Intellectual Dependency
The fifth lesson I teach is intellectual dependency. Good students wait for a teacher to tell them what to do. This is the most important lesson of them all: we must wait for other people, better trained than ourselves, to make the meanings of our lives. The expert makes all the important choices; only I, the teacher, can determine what my kids must study, or rather, only the people who pay me can make those decisions, which I then enforce….
Provisional Self-Esteem
The sixth lesson I teach is provisional self-esteem. If you’ve ever tried to wrestle into line kids whose parents have convinced them to believe they’ll be loved in spite of anything, you know how impossible it is to make self-confident spirits conform. Our world wouldn’t survive a flood of confident people very long, so I teach that a kid’s self-respect should depend on expert opinion. My kids are constantly evaluated and judged.
A monthly report, impressive in its provision, is sent into a student’s home to elicit approval or mark exactly down to a single percentage point, how dissatisfied with the child a parent should be. The ecology of “good” schooling depends on perpetuating dissatisfaction, just as the commercial economy depends on the same fertilizer. Although some people might be surprised how little time or reflection goes into making up these mathematical records, the cumulative weight of these objective-seeming documents establishes a profile that compels children to arrive at certain decisions about themselves and about their futures based on the casual judgment of strangers….
One Can’t Hide
The seventh lesson I teach is that one can’t hide. I teach students that they are always watched, that each is under constant surveillance by me and my colleagues. There are no private spaces for children; there is no private time. Class change lasts exactly 300 seconds to keep promiscuous fraternization at low levels. Students are encouraged to tattle on each other or even to tattle on their own parents. Of course, I encourage parents to file reports about their own child’s waywardness too. A family trained to snitch on itself isn’t likely to conceal any dangerous secrets.
I assign a type of extended schooling called “homework,” so that the effect of surveillance, if not the surveillance itself travels into private households, where students might other wise use free time to learn something unauthorized from a father or mother,…Disloyalty to the idea of schooling is a devil always ready to find work for idle hands.
It is the great triumph of compulsory government monopoly mass schooling that among even the best of my fellow teachers, and among even the best of my students’ parents, only a small number can imagine a different way to do things…

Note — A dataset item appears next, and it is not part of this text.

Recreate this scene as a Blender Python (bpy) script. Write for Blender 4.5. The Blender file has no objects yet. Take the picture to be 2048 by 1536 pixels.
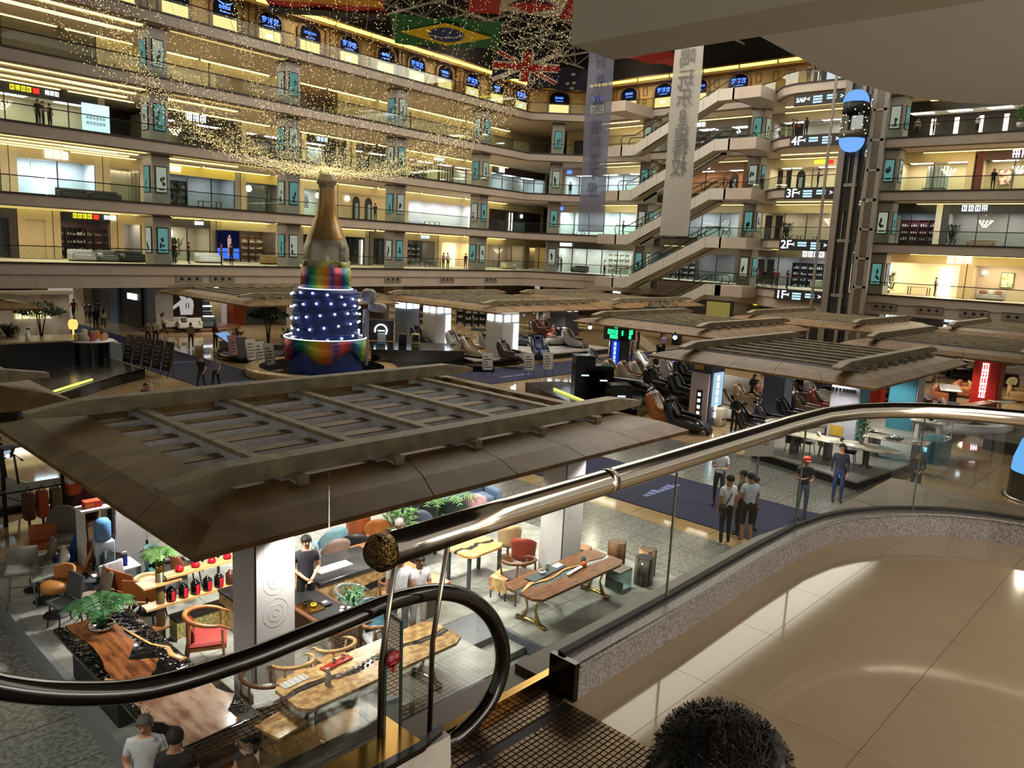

Only a few lifetimes ago things were very different in the United States. Originality and variety were common currency; our freedom from regimentation made us the miracle of the world; social-class boundaries were relatively easy to cross; our citizenry was marvelously confident, inventive, and able to do much for themselves independently, and to think for themselves. We were something special, we Americans, all by ourselves, without government sticking its nose into and measuring every aspect of our lives, without institutions and social agencies telling us how to think and feel. We were something special, as individuals, as Americans.